In June, 1780, Lewis was again in trouble and was writing to Congress. He conceived that the addition of members of Congress to the Board of Admiralty was principally intended to lay such information before Congress from time to time as the Board desired to give, to explain its reports, and in the absence, or during the sickness, of a commissioner to make a quorum. He said that, notwithstanding the attention which Madison and Ellery had been disposed to give, their necessary attendance on Congress did not admit of their being daily and constantly present at the sessions of the Board; that Ellery had been superseded in Congress; and that at present there was no Board for lack of a quorum.[237] Congress once more came to the rescue of Lewis and his Board by appointing Ellery and Thomas Woodford as commissioners.[238] Ellery at once accepted, but Woodford for some reason declined the appointment. Congress never obtained a third commissioner. In the fall of 1780 Daniel Huntington of Connecticut and Whitmill Hill of North Carolina were the Congressional members of the Board. On their being supplanted in November, 1780, by new delegates to Congress from their respective states, it took the urgent solicitation of Lewis to get Congress to fill the vacancies.[239] When the Board was discontinued in July, 1781, it had but one Congressional member, Daniel of St. Thomas Jenifer of Maryland.

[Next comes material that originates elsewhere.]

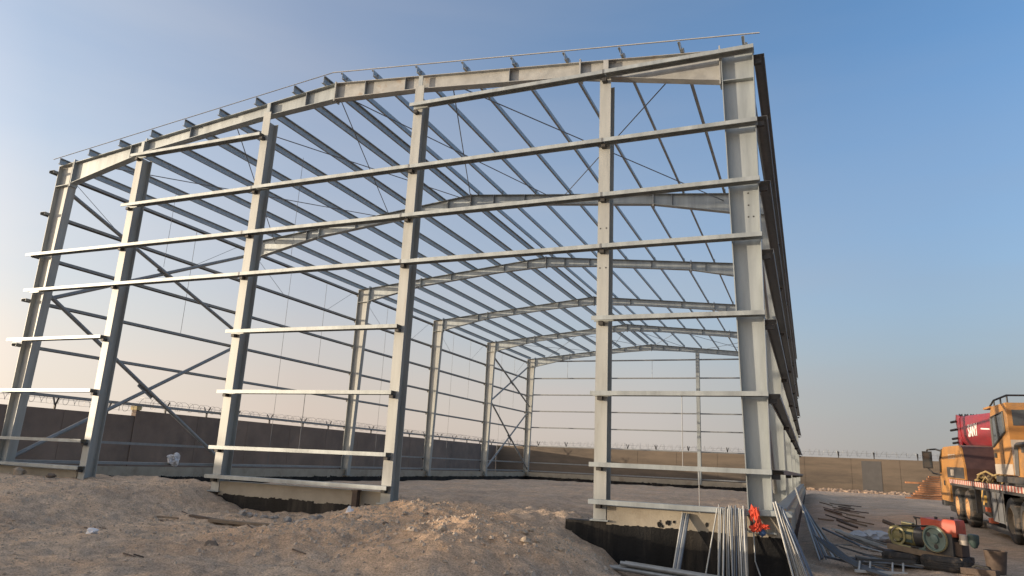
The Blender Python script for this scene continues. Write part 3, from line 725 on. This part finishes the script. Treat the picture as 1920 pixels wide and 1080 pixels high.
# gravel too small to count
gb = MB(); rr = random.Random(33)
for i in range(4200):
    x = rr.uniform(6, 23.5); y = rr.uniform(-8.5, 3.0)
    if abs(y) < .35 and x > 16.6: continue
    s_ = rr.uniform(.008,.024) if rr.random() < .9 else rr.uniform(.02,.04); z = gz(x, y)
    n = len(gb.v)
    for dx, dy, dz in ((1,0,.1),(-.5,.87,.0),(-.5,-.87,.15),(.1,.1,.9),(.05,0,-.6)): gb.v.append((x+s_*dx*rr.uniform(.7,1.3), y+s_*dy*rr.uniform(.7,1.3), z+s_*dz))
    for f in ((0,1,3),(1,2,3),(2,0,3),(1,0,4),(2,1,4),(0,2,4)): gb.f.append(tuple(n+k for k in f))
tag(gb.build('gravel', STN), 'fine stones strewn over the dirt in front of the frame', 'gravel', None, 'stuff')
cb = MB(); rr = random.Random(35)
for i in range(2600):
    hx, hy, hr = rr.choice(((15.9,-3.0,2.2),(13.9,-1.4,2.2),(13.7,-3.4,2.6),(9.5,-3,4.0),(4,-2,4)))
    x = hx + rr.gauss(0, hr*.5); y = hy + rr.gauss(0, hr*.45)
    if y > -.5 or y < -8: continue
    s_ = min(.07, .014 + abs(rr.gauss(0, .014))); z = gz(x, y); n = len(cb.v); a0 = rr.uniform(0, 6.28)
    for k in range(5): cb.v.append((x+s_*math.cos(a0+k*1.257)*rr.uniform(.7,1.3), y+s_*math.sin(a0+k*1.257)*rr.uniform(.7,1.3), z-.01))
    for k in range(5): cb.v.append((x+.6*s_*math.cos(a0+k*1.257+.4)*rr.uniform(.7,1.3), y+.6*s_*math.sin(a0+k*1.257+.4)*rr.uniform(.7,1.3), z+s_*rr.uniform(.4,.9)))
    for k in range(5): q = (k+1) % 5; cb.f.append((n+k, n+q, n+5+q, n+5+k))
    cb.f.append(tuple(n+5+k for k in range(5)))
tag(cb.build('soil_clods', mat('dry soil clod', (.46,.37,.28), .97, 0, .22, 3)), 'crumbled dry soil clods lying over the dug heaps and berm', 'soil clods', None, 'stuff')
rb = MB(); rr = random.Random(41)
for i in range(420):
    x = rr.uniform(20.5, 33); y = 59.6 - abs(rr.gauss(0, .8)); s_ = rr.uniform(.06,.24)*(1.2 if y > 59 else .7)
    rb.blob((x, y, gz(x, y)+s_*.2), (s_*1.3, s_, s_*.7), rr.randint(1,99), .5, 1.7, 1)
tag(rb.build('rubble', RUBB), 'pinkish rubble heaped along the foot of the back wall', 'rubble', None, 'stuff')

# ------------------------------------------------------------------ truck crane (nose towards +y, its left flank towards the frame)
TX = (26.35, 11.0, 0.05)
def shear(mb):
    mb.v = [(x, y, z + .017*(y-8.4)) for x, y, z in mb.v]; return mb
truck = thing('truck_crane', 'orange truck mounted crane with red boom parked right of the frame', 'crane', TX)
def tp(mb, name, m, parent=None, smooth=False): return shear(mb).build(name, m, parent or truck, smooth=smooth)
# wheels
for y in (15.3, 13.65, 8.4, 7.05):
    for sd in (-1, 1):
        x0 = 25.12 if sd < 0 else 27.58; dx = -sd
        front = y > 12
        prof = [(.33,.0),(.46,.0),(.52,.02),(.545,.06),(.548,.24),(.525,.29),(.46,.31),(.33,.31)]
        tread = MB().lathe([(r, h) for r, h in prof], (x0, y, .56), (dx,0,0), 36)
        for k in range(44):
            a = 2*math.pi*k/44; c_ = Vector((x0+dx*.15, y+.548*math.cos(a), .56+.548*math.sin(a)))
            m3 = Matrix.Rotation(-(a), 3, 'X') if False else Matrix.Rotation(a, 3, 'X')
            tread.box(c_, (.2, .014, .045), m3)
        wh = tp(tread, 'wheel', RUB, smooth=True)
        rim = MB()
        if front: rim.lathe([(.335,.02),(.315,.0),(.30,.03),(.28,.05),(.2,.03),(.15,-.01),(.13,-.03),(.0,-.03)], (x0, y, .56), (dx,0,0), 28)
        else: rim.lathe([(.335,.02),(.315,.0),(.30,.04),(.26,.16),(.2,.17),(.13,.16),(.12,.06),(.0,.06)], (x0, y, .56), (dx,0,0), 28)
        tp(rim, 'rim', RIM if front else RIMD, wh, True)
        if sd < 0:
            for k in range(8):
                a = 2*math.pi*k/8; tp(MB().lathe([(.034,-.002),(.034,-.012),(0,-.012)], (x0+dx*(.046 if front else .175), y+.235*math.cos(a), .56+.235*math.sin(a)), (dx,0,0), 8), 'hand_hole', BLK, wh)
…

To all intents and purposes Lewis and Ellery were the Board of Admiralty; and in many respects they were well qualified for their positions. Both were able men, though not brilliant. Both had passed the meridian of life; Lewis was in his sixty-seventh year, and Ellery in his fifty-second. Both had taken prominent parts in the Revolutionary counsels in their respective states; both had been members of the Continental Congress and of the Marine Committee. Both were among the immortal Signers of the Declaration of Independence. Lewis had amassed a fortune as an importing merchant in New York, and had served in the French and Indian war. Ellery had been a merchant, and later a lawyer in Newport, Rhode Island. Both men were interested in naval affairs, and had rendered good service on the Marine Committee. Lewis’s work on the Board of Admiralty exceeded that of Ellery.

From the first the Board of Admiralty was more dependent on Congress than the Marine Committee had been. Congress, always jealous of its prerogatives, naturally permitted a freer exercise of power to a committee of its own members, than to a mixed board, whose work was almost entirely that of commissioners selected outside the membership of Congress. To the Board’s dependence on Congress for its organization was added that for means to carry out its naval program. The frequency with which it went to Congress asking for quorums and money indicates its helplessness and weakness.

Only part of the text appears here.